- Challenge
The records below must be written out exactly, with every picture left behind.

- Dataset rows
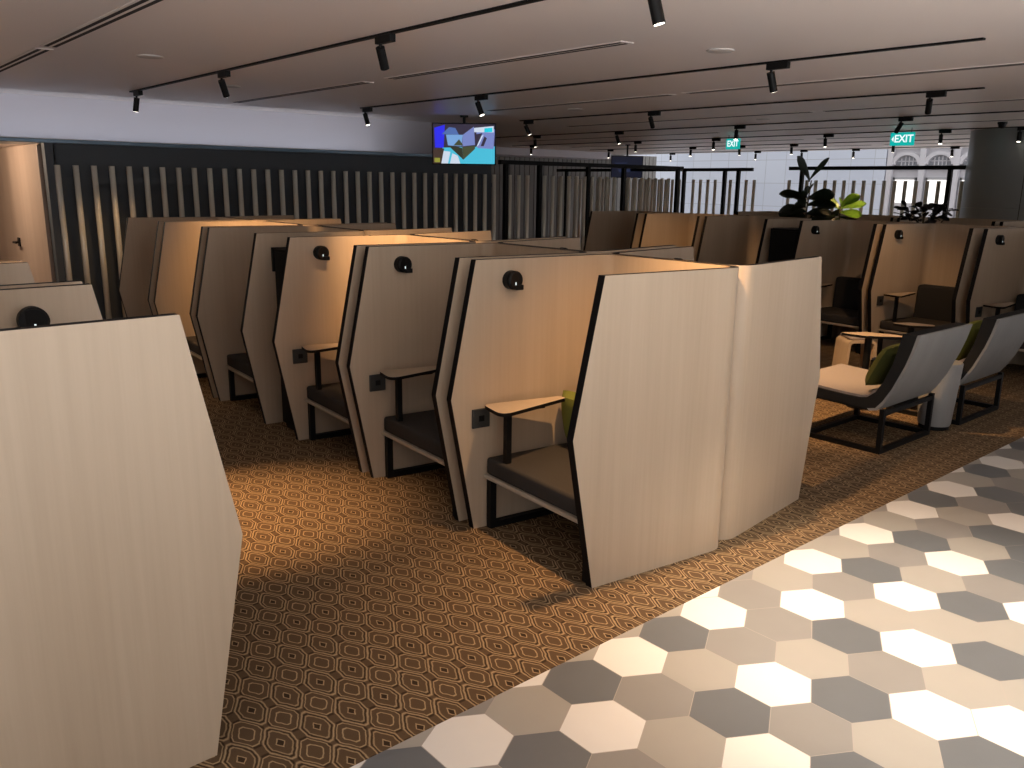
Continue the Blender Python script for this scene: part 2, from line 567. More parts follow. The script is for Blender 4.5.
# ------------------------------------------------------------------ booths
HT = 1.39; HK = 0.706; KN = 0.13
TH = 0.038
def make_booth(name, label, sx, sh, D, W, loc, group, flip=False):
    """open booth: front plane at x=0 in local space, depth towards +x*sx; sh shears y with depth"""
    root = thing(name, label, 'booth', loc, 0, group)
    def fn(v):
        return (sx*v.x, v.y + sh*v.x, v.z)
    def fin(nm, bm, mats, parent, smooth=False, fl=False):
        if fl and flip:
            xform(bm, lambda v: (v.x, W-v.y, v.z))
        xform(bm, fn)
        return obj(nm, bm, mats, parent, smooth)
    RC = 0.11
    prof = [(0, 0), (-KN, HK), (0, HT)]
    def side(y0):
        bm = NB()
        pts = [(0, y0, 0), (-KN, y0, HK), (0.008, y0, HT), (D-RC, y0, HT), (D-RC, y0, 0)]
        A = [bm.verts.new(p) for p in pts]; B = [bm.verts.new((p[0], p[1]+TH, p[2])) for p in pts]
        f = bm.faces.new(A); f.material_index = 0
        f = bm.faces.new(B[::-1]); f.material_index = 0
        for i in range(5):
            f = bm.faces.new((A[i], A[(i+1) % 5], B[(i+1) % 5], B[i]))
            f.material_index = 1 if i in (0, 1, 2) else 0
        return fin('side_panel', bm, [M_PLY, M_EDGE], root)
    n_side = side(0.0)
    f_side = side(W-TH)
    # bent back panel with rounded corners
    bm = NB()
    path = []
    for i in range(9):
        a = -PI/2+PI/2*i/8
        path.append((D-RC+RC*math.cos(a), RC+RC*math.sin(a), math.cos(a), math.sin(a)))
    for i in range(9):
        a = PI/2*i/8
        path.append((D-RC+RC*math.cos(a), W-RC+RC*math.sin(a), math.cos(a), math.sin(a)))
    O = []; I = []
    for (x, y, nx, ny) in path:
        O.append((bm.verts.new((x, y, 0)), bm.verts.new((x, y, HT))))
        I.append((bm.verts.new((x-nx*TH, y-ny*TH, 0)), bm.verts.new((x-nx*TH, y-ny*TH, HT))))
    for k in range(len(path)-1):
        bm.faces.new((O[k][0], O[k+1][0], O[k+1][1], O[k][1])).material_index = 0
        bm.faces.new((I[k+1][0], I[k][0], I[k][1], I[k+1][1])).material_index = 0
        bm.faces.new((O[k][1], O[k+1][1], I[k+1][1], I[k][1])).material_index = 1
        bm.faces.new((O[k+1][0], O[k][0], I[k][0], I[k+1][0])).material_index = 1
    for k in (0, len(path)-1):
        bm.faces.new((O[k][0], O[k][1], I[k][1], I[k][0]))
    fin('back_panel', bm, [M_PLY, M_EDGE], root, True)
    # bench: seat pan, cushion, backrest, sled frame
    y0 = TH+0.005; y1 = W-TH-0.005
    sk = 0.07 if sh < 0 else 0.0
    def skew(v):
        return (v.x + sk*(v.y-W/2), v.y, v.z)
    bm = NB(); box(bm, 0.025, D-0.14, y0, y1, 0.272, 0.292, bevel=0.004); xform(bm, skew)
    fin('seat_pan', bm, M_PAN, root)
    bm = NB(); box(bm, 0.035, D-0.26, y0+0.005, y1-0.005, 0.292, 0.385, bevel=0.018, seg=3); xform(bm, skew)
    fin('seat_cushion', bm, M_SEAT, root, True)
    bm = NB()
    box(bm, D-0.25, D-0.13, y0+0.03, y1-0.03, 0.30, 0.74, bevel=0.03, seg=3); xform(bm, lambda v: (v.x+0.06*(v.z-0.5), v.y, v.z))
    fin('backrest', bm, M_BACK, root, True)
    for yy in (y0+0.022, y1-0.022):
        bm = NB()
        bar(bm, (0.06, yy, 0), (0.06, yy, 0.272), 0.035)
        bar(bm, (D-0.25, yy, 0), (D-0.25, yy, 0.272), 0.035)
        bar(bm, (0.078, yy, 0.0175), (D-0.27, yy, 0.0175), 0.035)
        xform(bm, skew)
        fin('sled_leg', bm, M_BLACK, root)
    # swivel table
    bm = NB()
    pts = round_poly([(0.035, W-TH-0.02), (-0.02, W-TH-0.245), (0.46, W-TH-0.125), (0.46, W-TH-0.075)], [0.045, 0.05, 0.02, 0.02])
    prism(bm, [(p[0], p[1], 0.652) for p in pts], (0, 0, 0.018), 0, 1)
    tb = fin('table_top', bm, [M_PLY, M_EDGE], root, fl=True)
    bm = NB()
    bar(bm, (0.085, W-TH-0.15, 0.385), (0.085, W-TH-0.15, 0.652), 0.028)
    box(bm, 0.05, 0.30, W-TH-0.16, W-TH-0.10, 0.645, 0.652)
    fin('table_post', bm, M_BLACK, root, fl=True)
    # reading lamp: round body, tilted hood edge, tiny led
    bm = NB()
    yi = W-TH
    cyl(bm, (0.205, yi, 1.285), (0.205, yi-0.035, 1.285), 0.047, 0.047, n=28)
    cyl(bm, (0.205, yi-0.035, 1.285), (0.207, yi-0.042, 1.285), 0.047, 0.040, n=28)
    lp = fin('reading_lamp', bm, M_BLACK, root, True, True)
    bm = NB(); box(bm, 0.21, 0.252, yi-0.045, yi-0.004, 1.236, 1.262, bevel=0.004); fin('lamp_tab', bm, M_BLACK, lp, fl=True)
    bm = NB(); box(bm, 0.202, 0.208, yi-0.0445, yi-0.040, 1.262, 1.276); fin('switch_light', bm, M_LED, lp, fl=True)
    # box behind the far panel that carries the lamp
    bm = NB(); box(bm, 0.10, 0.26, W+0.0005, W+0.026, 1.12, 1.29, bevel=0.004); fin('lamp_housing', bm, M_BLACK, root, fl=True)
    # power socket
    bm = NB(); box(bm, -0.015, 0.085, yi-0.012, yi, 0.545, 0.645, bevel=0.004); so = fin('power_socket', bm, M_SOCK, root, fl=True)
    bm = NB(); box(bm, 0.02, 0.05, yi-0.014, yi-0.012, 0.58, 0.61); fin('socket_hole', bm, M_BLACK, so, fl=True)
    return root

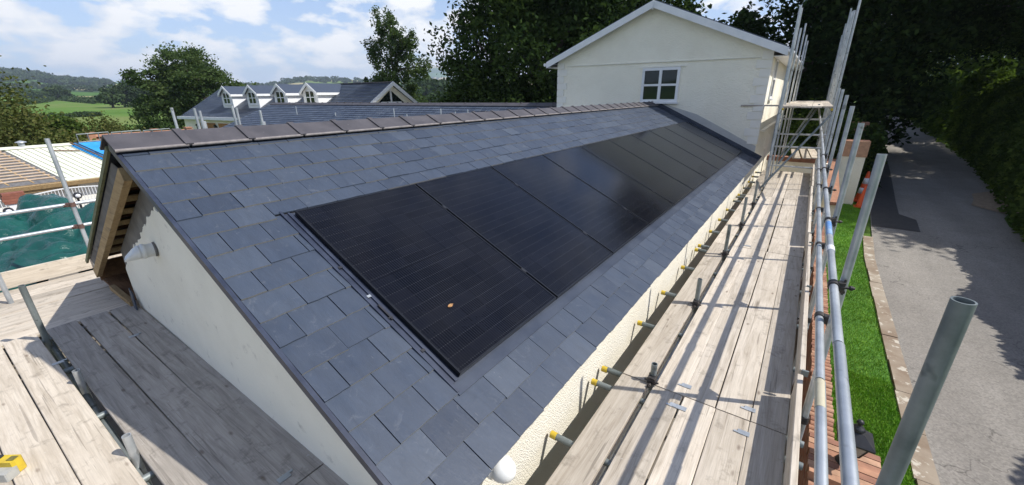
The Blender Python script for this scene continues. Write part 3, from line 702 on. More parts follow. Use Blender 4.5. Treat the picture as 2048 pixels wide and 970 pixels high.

- Solved problem
Continue the Blender Python script for this scene: part 2, from line 567. More parts follow. The script is for Blender 4.5.
# ------------------------------------------------------------------ booths
HT = 1.39; HK = 0.706; KN = 0.13
TH = 0.038
def make_booth(name, label, sx, sh, D, W, loc, group, flip=False):
    """open booth: front plane at x=0 in local space, depth towards +x*sx; sh shears y with depth"""
    root = thing(name, label, 'booth', loc, 0, group)
    def fn(v):
        return (sx*v.x, v.y + sh*v.x, v.z)
    def fin(nm, bm, mats, parent, smooth=False, fl=False):
        if fl and flip:
            xform(bm, lambda v: (v.x, W-v.y, v.z))
        xform(bm, fn)
        return obj(nm, bm, mats, parent, smooth)
    RC = 0.11
    prof = [(0, 0), (-KN, HK), (0, HT)]
    def side(y0):
        bm = NB()
        pts = [(0, y0, 0), (-KN, y0, HK), (0.008, y0, HT), (D-RC, y0, HT), (D-RC, y0, 0)]
        A = [bm.verts.new(p) for p in pts]; B = [bm.verts.new((p[0], p[1]+TH, p[2])) for p in pts]
        f = bm.faces.new(A); f.material_index = 0
        f = bm.faces.new(B[::-1]); f.material_index = 0
        for i in range(5):
            f = bm.faces.new((A[i], A[(i+1) % 5], B[(i+1) % 5], B[i]))
            f.material_index = 1 if i in (0, 1, 2) else 0
        return fin('side_panel', bm, [M_PLY, M_EDGE], root)
    n_side = side(0.0)
    f_side = side(W-TH)
    # bent back panel with rounded corners
    bm = NB()
    path = []
    for i in range(9):
        a = -PI/2+PI/2*i/8
        path.append((D-RC+RC*math.cos(a), RC+RC*math.sin(a), math.cos(a), math.sin(a)))
    for i in range(9):
        a = PI/2*i/8
        path.append((D-RC+RC*math.cos(a), W-RC+RC*math.sin(a), math.cos(a), math.sin(a)))
    O = []; I = []
    for (x, y, nx, ny) in path:
        O.append((bm.verts.new((x, y, 0)), bm.verts.new((x, y, HT))))
        I.append((bm.verts.new((x-nx*TH, y-ny*TH, 0)), bm.verts.new((x-nx*TH, y-ny*TH, HT))))
    for k in range(len(path)-1):
        bm.faces.new((O[k][0], O[k+1][0], O[k+1][1], O[k][1])).material_index = 0
        bm.faces.new((I[k+1][0], I[k][0], I[k][1], I[k+1][1])).material_index = 0
        bm.faces.new((O[k][1], O[k+1][1], I[k+1][1], I[k][1])).material_index = 1
        bm.faces.new((O[k+1][0], O[k][0], I[k][0], I[k+1][0])).material_index = 1
    for k in (0, len(path)-1):
        bm.faces.new((O[k][0], O[k][1], I[k][1], I[k][0]))
    fin('back_panel', bm, [M_PLY, M_EDGE], root, True)
    # bench: seat pan, cushion, backrest, sled frame
    y0 = TH+0.005; y1 = W-TH-0.005
    sk = 0.07 if sh < 0 else 0.0
    def skew(v):
        return (v.x + sk*(v.y-W/2), v.y, v.z)
    bm = NB(); box(bm, 0.025, D-0.14, y0, y1, 0.272, 0.292, bevel=0.004); xform(bm, skew)
    fin('seat_pan', bm, M_PAN, root)
    bm = NB(); box(bm, 0.035, D-0.26, y0+0.005, y1-0.005, 0.292, 0.385, bevel=0.018, seg=3); xform(bm, skew)
    fin('seat_cushion', bm, M_SEAT, root, True)
    bm = NB()
    box(bm, D-0.25, D-0.13, y0+0.03, y1-0.03, 0.30, 0.74, bevel=0.03, seg=3); xform(bm, lambda v: (v.x+0.06*(v.z-0.5), v.y, v.z))
    fin('backrest', bm, M_BACK, root, True)
    for yy in (y0+0.022, y1-0.022):
        bm = NB()
        bar(bm, (0.06, yy, 0), (0.06, yy, 0.272), 0.035)
        bar(bm, (D-0.25, yy, 0), (D-0.25, yy, 0.272), 0.035)
        bar(bm, (0.078, yy, 0.0175), (D-0.27, yy, 0.0175), 0.035)
        xform(bm, skew)
        fin('sled_leg', bm, M_BLACK, root)
    # swivel table
    bm = NB()
    pts = round_poly([(0.035, W-TH-0.02), (-0.02, W-TH-0.245), (0.46, W-TH-0.125), (0.46, W-TH-0.075)], [0.045, 0.05, 0.02, 0.02])
    prism(bm, [(p[0], p[1], 0.652) for p in pts], (0, 0, 0.018), 0, 1)
    tb = fin('table_top', bm, [M_PLY, M_EDGE], root, fl=True)
    bm = NB()
    bar(bm, (0.085, W-TH-0.15, 0.385), (0.085, W-TH-0.15, 0.652), 0.028)
    box(bm, 0.05, 0.30, W-TH-0.16, W-TH-0.10, 0.645, 0.652)
    fin('table_post', bm, M_BLACK, root, fl=True)
    # reading lamp: round body, tilted hood edge, tiny led
    bm = NB()
    yi = W-TH
    cyl(bm, (0.205, yi, 1.285), (0.205, yi-0.035, 1.285), 0.047, 0.047, n=28)
    cyl(bm, (0.205, yi-0.035, 1.285), (0.207, yi-0.042, 1.285), 0.047, 0.040, n=28)
    lp = fin('reading_lamp', bm, M_BLACK, root, True, True)
    bm = NB(); box(bm, 0.21, 0.252, yi-0.045, yi-0.004, 1.236, 1.262, bevel=0.004); fin('lamp_tab', bm, M_BLACK, lp, fl=True)
    bm = NB(); box(bm, 0.202, 0.208, yi-0.0445, yi-0.040, 1.262, 1.276); fin('switch_light', bm, M_LED, lp, fl=True)
    # box behind the far panel that carries the lamp
    bm = NB(); box(bm, 0.10, 0.26, W+0.0005, W+0.026, 1.12, 1.29, bevel=0.004); fin('lamp_housing', bm, M_BLACK, root, fl=True)
    # power socket
    bm = NB(); box(bm, -0.015, 0.085, yi-0.012, yi, 0.545, 0.645, bevel=0.004); so = fin('power_socket', bm, M_SOCK, root, fl=True)
    bm = NB(); box(bm, 0.02, 0.05, yi-0.014, yi-0.012, 0.58, 0.61); fin('socket_hole', bm, M_BLACK, so, fl=True)
    return root

The Blender Python script for this scene continues. Write part 3, from line 702 on. More parts follow. Use Blender 4.5. Treat the picture as 2048 pixels wide and 970 pixels high.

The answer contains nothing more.